The most thought-provoking scientific meeting I went to in 2015 was Emergent Quantum Mechanics, organised in Vienna by Gerhard Groessing. This is the go-to place if you’re interested in whether quantum mechanics dooms us to a universe (or multiverse) that can be causal or local but not both, or whether we might just make sense of it after all. The big new theme was emergent global correlation. What is this, and why does it matter?
The core problem of quantum foundations is the Bell tests. In 1935, Einstein, Podolsky and Rosen noted that if you measured one of a pair of particles that shared the same quantum mechanical wave function then this would immediately affect what could be measured about the other, even if it were some distance away. Einstein held that this “spooky action at a distance” was ridiculous, so quantum mechanics must be incomplete. This was the most cited paper in physics for decades. In 1964 the Irish physicist John Bell proved that if particle behavior were explained by hidden local variables, their effects would have to satisfy an inequality that would be broken in some circumstances by quantum mechanical behavior. In 1974, Clauser, Horne, Shimony, and Holt proved a related theorem that limits the correlation between the polarization of two photons, assuming that this polarization is carried entirely by and within them. Freedman and Clauser showed this was violated experimentally, followed by Aspect, Zeilinger and many others. These “Bell tests” convince many physicists that reality must be weird; maybe non-local, non-causal, or even involving multiple universes.
For example, it’s possible to entangle photon A with photon B, then B with C, then C with D, and measure that A and D are correlated, despite the fact that they didn’t exist at the same time. Does this mean that when I measure D, some mysterious influence reaches backward in time to A? The math doesn’t let me use this to send a message backwards in time to order the murder of my great-grandfather (the no-signalling theorem becomes a kind of “no-tardis theorem”) but such experiments are still startlingly counterintuitive.

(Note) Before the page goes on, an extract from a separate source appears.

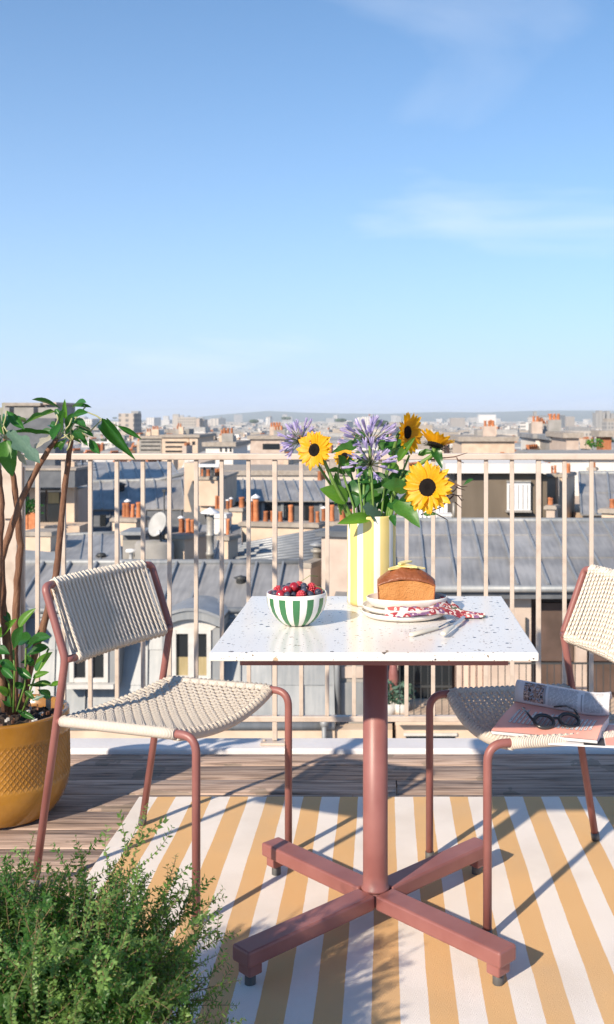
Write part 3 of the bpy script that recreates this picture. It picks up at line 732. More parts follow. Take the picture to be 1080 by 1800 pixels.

At EMQM15, a number of people advanced models according to which quantum phenomena emerge from a combination of local action and global correlation. As the Nobel prizewinner Gerard ‘t Hooft put it in his keynote talk, John Bell assumed that spacelike correlations are insignificant, and this isn’t necessarily so. In Gerard’s model, reality is information, processed by a cellular automaton fabric operating at the Planck scale, and fundamental particles are virtual particles—like Conway’s gliders but in three dimensions. In a version he presented at the previous EMQM event in 2013, the fabric is regular and its existence many break gauge invariance just enough to provide the needed long-range correlation. The problem was that the Lorentz group is open, which seemed to prevent the variables in the automata being bitstrings of finite length. In his new version, the automata are randomly distributed. This was inspired by an idea of Steven Hawking’s on balancing the information flows into and out of black holes.

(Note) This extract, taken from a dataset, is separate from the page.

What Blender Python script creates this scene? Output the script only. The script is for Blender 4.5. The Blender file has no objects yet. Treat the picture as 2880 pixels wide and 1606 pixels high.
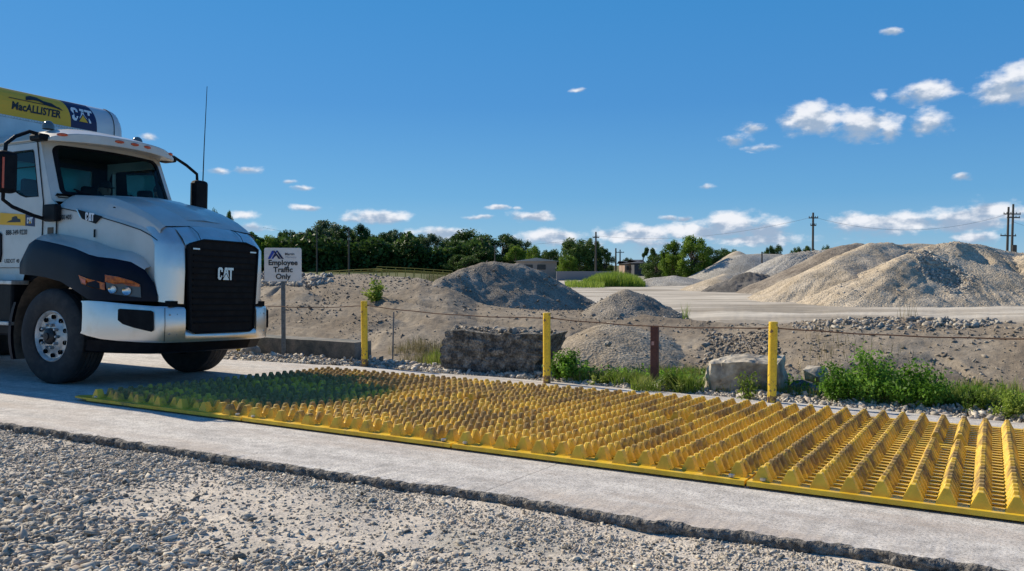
import bpy, bmesh, math, random
import numpy as np
from mathutils import Vector, Matrix
from mathutils.geometry import tessellate_polygon
random.seed(7); RNG = np.random.default_rng(11)
COL = bpy.context.scene.collection
R = math.radians
# ------------------------------------------------------------------ site frame
F, CX, CY, YH, H = 2370., 1440., 803., 745., 1.45     # surveyed lens length, photo centre, horizon row, eye height
PIT = math.atan((CY-YH)/F)
AN = R(29.7); K = .038                                # road runs 29.7 deg off the view axis and falls 3.8 % away from us
n = np.array([math.sin(AN), math.cos(AN), 0.]); u = np.array([-math.cos(AN), math.sin(AN), 0.])
qq = math.sqrt(1+K*K)
TT = -u; SS = (n-np.array([0, 0, K]))/qq; ZZ = (np.array([0, 0, 1.])+K*n)/qq
OO = n*5.5-SS*5.5
ROADM = Matrix(((TT[0], SS[0], ZZ[0], OO[0]), (TT[1], SS[1], ZZ[1], OO[1]), (TT[2], SS[2], ZZ[2], OO[2]), (0, 0, 0, 1)))
def W(t, s, z=0.): return OO+TT*t+SS*s+ZZ*z
def D(px, py, Y):                                     # a surveyed bearing taken out to distance Y
    x = (px-CX)/F; v = -(py-CY)/F
    d = np.array([x, math.cos(PIT)+v*math.sin(PIT), v*math.cos(PIT)-math.sin(PIT)])
    return np.array([0, 0, H])+d*(Y/d[1])
# ------------------------------------------------------------------ noise
def _h(ix, iy, iz, seed):
    v = (ix.astype(np.int64)*374761393+iy.astype(np.int64)*668265263+iz.astype(np.int64)*2147483647+seed*974634777) & 0xffffffff
    v = ((v ^ (v >> 13))*1274126177) & 0xffffffff
    return ((v ^ (v >> 16)) & 0xffff)/65535.
def vnoise(x, y, z=None, seed=0):
    x = np.asarray(x, float); y = np.asarray(y, float); z = np.zeros_like(x) if z is None else np.asarray(z, float)
    ix, iy, iz = np.floor(x), np.floor(y), np.floor(z); fx, fy, fz = x-ix, y-iy, z-iz
    fx, fy, fz = [a*a*(3-2*a) for a in (fx, fy, fz)]
    r = 0
    for dx in (0, 1):
        for dy in (0, 1):
            for dz in (0, 1):
                r = r+_h(ix+dx, iy+dy, iz+dz, seed)*(fx if dx else 1-fx)*(fy if dy else 1-fy)*(fz if dz else 1-fz)
    return r*2-1
def fbm(x, y, z=None, o=4, seed=0):
    r = 0; a = 1.; f = 1.
    for i in range(o):
        r = r+a*vnoise(x*f, y*f, None if z is None else z*f, seed+i); a *= .5; f *= 2.03
    return r
# ------------------------------------------------------------------ objects
def tag(o, label=None, cat=None, group=None, kind=None):
    if label: o['label'] = label
    if cat: o['category'] = cat
    if group: o['group'] = group
    if kind: o['kind'] = kind
    return o
def empty(name, M=None, **k):
    o = bpy.data.objects.new(name, None); COL.objects.link(o); o.empty_display_size = .2
    if M is not None: o.matrix_world = M
    return tag(o, **k)
def link(name, me, mats, parent=None, smooth=False, **k):
    o = bpy.data.objects.new(name, me); COL.objects.link(o)
    for m in (mats if isinstance(mats, (list, tuple)) else [mats]): me.materials.append(m)
    if parent: o.parent = parent
    if smooth: me.polygons.foreach_set('use_smooth', [True]*len(me.polygons))
    return tag(o, **k)
def npmesh(name, V, Fa):
    V = np.asarray(V, np.float32); Fa = np.asarray(Fa, np.int32); me = bpy.data.meshes.new(name); k = Fa.shape[1]
    me.vertices.add(len(V)); me.vertices.foreach_set('co', V.ravel())
    me.loops.add(Fa.size); me.loops.foreach_set('vertex_index', Fa.ravel())
    me.polygons.add(len(Fa)); me.polygons.foreach_set('loop_start', np.arange(0, Fa.size, k, dtype=np.int32))
    me.polygons.foreach_set('loop_total', np.full(len(Fa), k, np.int32))
    me.update(calc_edges=True); me.validate(); return me
class G:                                              # collects shapes into one mesh
    def __init__(s): s.v = []; s.f = []
    def add(s, V, Fa):
        b = len(s.v); s.v += [tuple(float(c) for c in p) for p in V]; s.f += [tuple(b+i for i in q) for q in Fa]; return s
    def box(s, c, d, M=None):
        V = [Vector((c[0]+x*d[0]/2, c[1]+y*d[1]/2, c[2]+z*d[2]/2)) for x in (-1, 1) for y in (-1, 1) for z in (-1, 1)]
        if M: V = [M @ v for v in V]
        return s.add(V, [(0, 1, 3, 2), (4, 6, 7, 5), (0, 4, 5, 1), (2, 3, 7, 6), (0, 2, 6, 4), (1, 5, 7, 3)])
    def tube(s, P, r, k=10, cap=True):
        P = [Vector([float(c) for c in p]) for p in P]; rs = r if isinstance(r, (list, tuple)) else [r]*len(P); V = []; Fa = []
        up = None
        for i, p in enumerate(P):
            d = (P[min(i+1, len(P)-1)]-P[max(i-1, 0)]).normalized()
            a = up if up is not None else (Vector((0, 0, 1)) if abs(d.z) < .9 else Vector((1, 0, 0)))
            x = (a-d*a.dot(d)).normalized(); up = x; y = d.cross(x)
            for j in range(k):
                an = 2*math.pi*j/k; V.append(p+(x*math.cos(an)+y*math.sin(an))*rs[i])
        for i in range(len(P)-1):
            for j in range(k): Fa.append((i*k+j, i*k+(j+1) % k, (i+1)*k+(j+1) % k, (i+1)*k+j))
        if cap: Fa += [tuple(range(k-1, -1, -1)), tuple((len(P)-1)*k+j for j in range(k))]
        return s.add(V, Fa)
    def lathe(s, prof, c, axis='y', k=40):            # prof: (radius, offset along the axis)
        V = []; Fa = []
        for r, h in prof:
            for j in range(k):
                a = 2*math.pi*j/k; p, q_ = r*math.cos(a), r*math.sin(a)
                V.append((c[0]+p, c[1]+h, c[2]+q_) if axis == 'y' else (c[0]+p, c[1]+q_, c[2]+h) if axis == 'z' else (c[0]+h, c[1]+p, c[2]+q_))
        for i in range(len(prof)-1):
            for j in range(k): Fa.append((i*k+j, i*k+(j+1) % k, (i+1)*k+(j+1) % k, (i+1)*k+j))
        return s.add(V, Fa)
    def loft(s, secs, closed=False, caps=False):
        m = len(secs[0]); V = [p for c in secs for p in c]; Fa = []
        for i in range(len(secs)-1):
            for j in range(m if closed else m-1): Fa.append((i*m+j, i*m+(j+1) % m, (i+1)*m+(j+1) % m, (i+1)*m+j))
        if caps: Fa += [tuple(range(m-1, -1, -1)), tuple((len(secs)-1)*m+j for j in range(m))]
        return s.add(V, Fa)
    def panel(s, outer, holes, fn):                   # flat outline with holes, laid on fn(a,b)
        loops = [[Vector((a, b, 0)) for a, b in l] for l in [outer]+holes]
        flat = [p for l in loops for p in l]
        return s.add([fn(p.x, p.y) for p in flat], [tuple(t) for t in tessellate_polygon(loops)])
    def prism(s, poly, fn, th):                       # outline given depth: fn(a,b,h)
        m = len(poly); V = [fn(a, b, 0) for a, b in poly]+[fn(a, b, th) for a, b in poly]
        T3 = tessellate_polygon([[Vector((a, b, 0)) for a, b in poly]])
        return s.add(V, [tuple(t) for t in T3]+[tuple(i+m for i in t) for t in T3]+[(i, (i+1) % m, m+(i+1) % m, m+i) for i in range(m)])
    def mir(s):                                       # add the mirror image across y=0
        b = len(s.v); s.v += [(x, -y, z) for x, y, z in s.v]; s.f += [tuple(b+i for i in reversed(q)) for q in s.f[:]]; return s
    def obj(s, name, mats, parent=None, smooth=False, bev=0, solid=0, ang=35, flip=False, **k):
        me = bpy.data.meshes.new(name); me.from_pydata(s.v, [], s.f); me.update()
        bm = bmesh.new(); bm.from_mesh(me); bmesh.ops.remove_doubles(bm, verts=bm.verts, dist=1e-5)
        bmesh.ops.recalc_face_normals(bm, faces=bm.faces); bm.to_mesh(me); bm.free()
        o = link(name, me, mats, parent, smooth, **k)
        if solid: m = o.modifiers.new('s', 'SOLIDIFY'); m.thickness = solid; m.offset = 0
        if bev: m = o.modifiers.new('b', 'BEVEL'); m.width = bev; m.segments = 2; m.limit_method = 'ANGLE'; m.angle_limit = R(ang)
        if smooth and (bev or solid): m = o.modifiers.new('w', 'WEIGHTED_NORMAL'); m.keep_sharp = True
        if smooth:
            try: me.set_sharp_from_angle(angle=R(ang))
            except Exception: pass
        return o
def kids(o, parent=None):                             # a thing with copies of its parts and sub-parts
    c = o.copy(); COL.objects.link(c)
    if parent: c.parent = parent
    for ch in o.children: kids(ch, c)
    return c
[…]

In a second class of emergence models, the long-range order comes from an underlying thermodynamics. Gerhard Groessing has a model in which long-range order emerges from subquantum statistical physics; Ariel Caticha has a model with a similar flavor, which derives quantum mechanics as entropic dynamics. Ana Maria Cetto looks to the zero-point field and sets out to characterise active zero-point field modes that sustain entangled states. Bei-Lok Hu adds a stochastic term to semiclassical gravity, whose effect after renormalisation is nonlocal dissipation with colored noise.
There are others. The quantum crypto pioneer Nicolas Gisin has a new book on quantum chance in which he suggests that the solution might be nonlocal randomness: a random event that can manifest itself at several locations. My own suspicion is that it might be something less colorful; perhaps the quantum vacuum just has an order parameter, like a normal superfluid or superconductor. If you want long-range order that interacts with quantum systems, we have quite a few examples and analogues to play with.
But whether you think the quantum vacuum is God’s computer, God’s bubble bath, or even God’s cryptographic keystream generator, there’s suddenly a sense this year of excitement and progress, of ideas coming together, of the prospect that we might just possibly be able to replace magic with mechanism.
There may be a precedent. For about forty years after Galileo, physics was a free-for-all. The old Ptolemaic certainties had been shot away and philosophers’ imaginations ran wild. Perhaps it would be possible, some said, to fly to America in eight hours in a basket carried by swans? Eventually, Newton wrote the Principia and spoiled all the fun. Theoretical physics has been stuck for the past forty years, and imaginations have been running wild once more. Multiple universes that let stuff travel backwards in time without causing a paradox? Or perhaps it’s time for something new to come along and spoil the fun.